Literacy 

Poetry Recital

On Friday, the Preps, Year 2s, 3s and 6s participated in a poetry recital. It was a wonderful opportunity for the students to share their learning with each other and develop their reading, speaking and listening skills. The Year 6 students have been researching and responding to poetry developing critical and analytical skills. The Year 3 students dedicated Term 3 developing their writing skills by creating a range of poems from haikus to sensory poems. The Year 2s have developed phrasing and fluency by reading a range of poems and have also learnt how to write couplets and adverb poems. The Preps have used poetry to develop their fluency by reading with rhythm and expression. The Preps amazed us with their recital of Daddy Fell Into The Pond by Alfred Noys. It was a lovely afternoon spent together!

 

Edutopia posted an excellent article on the importance of poetry.  It is a worthwhile read! 

Click here

Five Reasons Why We Need Poetry in Schools

Poetry promotes literacy, builds community, and fosters emotional resilience. It can cross boundaries that little else can. Bring some poetry into your hearts, homes, classrooms and schools. Here are five reasons why we need poetry in our schools.

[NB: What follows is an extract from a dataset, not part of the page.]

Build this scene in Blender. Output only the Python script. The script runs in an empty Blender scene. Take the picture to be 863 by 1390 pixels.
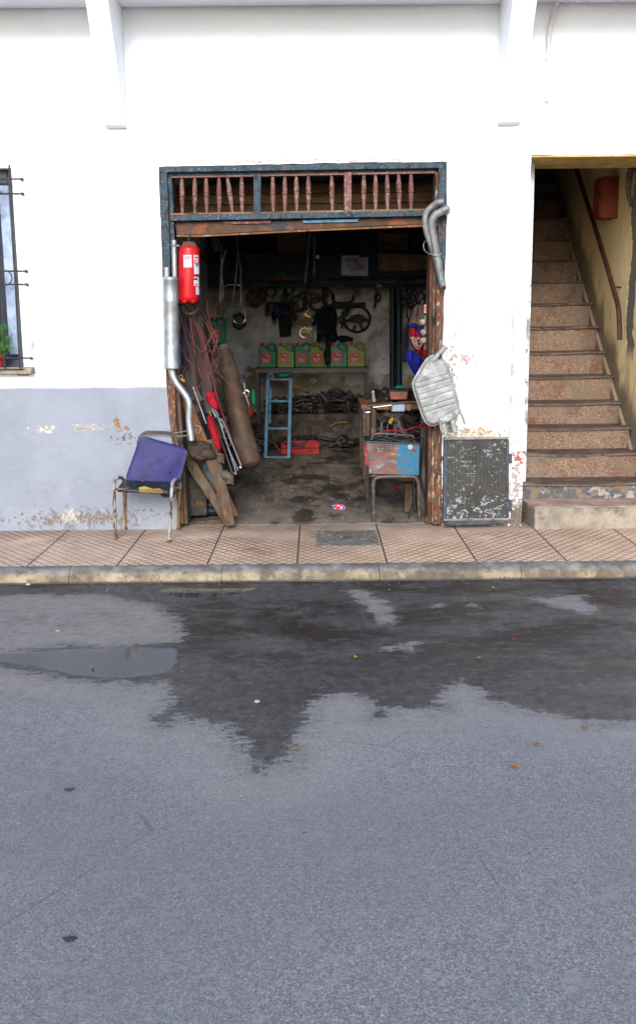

Reason #1: Poetry helps us know each other and build community. Poetry can be used at the start of the year to learn about where students come from and who they are. Poetry can allow kids to paint sketches of their lives, using metaphor, imagery and symbolic language to describe painful experiences, or parts of themselves that they're not ready to share. Poetry allows kids to put language to use-to make it serve a deep internal purpose, to break rules along the way (grammar, punctuation, capitalization -- think of e.e. cummings) and to find voice, representation, community perhaps.

Reason #2: When read aloud, poetry is rhythm and music and sounds and beats. Young children -- babies and preschoolers included -- may not understand all the words or meaning, but they'll feel the rhythms, get curious about what the sounds mean and perhaps want to create their own. Contrary to popular belief amongst kids, boys get really into poetry when brought in through rhythm and rhyme. It's the most kinesthetic of all literature, it's physical and full-bodied which activates your heart and soul and sometimes bypasses the traps of our minds and the outcome is that poetry moves us. Boys, too.

Reason #3: Poetry opens venues for speaking and listening, much neglected domains of a robust English Language Arts curriculum. Think spoken word and poetry slams. Shared in this way, poetry brings audience, authentic audience, which motivates reluctant writers (or most writers, for that matter) .

Reason #4: Poetry has space for English Language Learners. Because poems defy rules, poetry can be made accessible for ELLs -- poems can be easily scaffolded and students can find ways of expressing their voices while being limited in their vocabulary. Furthermore, poetry is universal. ELLs can learn about or read poetry in their primary language, helping them bridge their worlds. (This is not quite so true for genres such as nonfiction text that get a lot of airtime these days.)

Reason #5: Poetry builds resilience in kids and adults; it fosters Social and Emotional Learning. A well-crafted phrase or two in a poem can help us see an experience in an entirely new way. We can gain insight that had evaded us many times, that gives us new understanding and strength. William Butler Yeats said this about poetry: "It is blood, imagination, intellect running together...It bids us to touch and taste and hear and see the world, and shrink from all that is of the brain only." Our schools are places of too much "brain only;" we must find ways to surface other ways of being, other modes of learning. And we must find ways to talk about the difficult and unexplainable things in life -- death and suffering and even profound joy and transformation.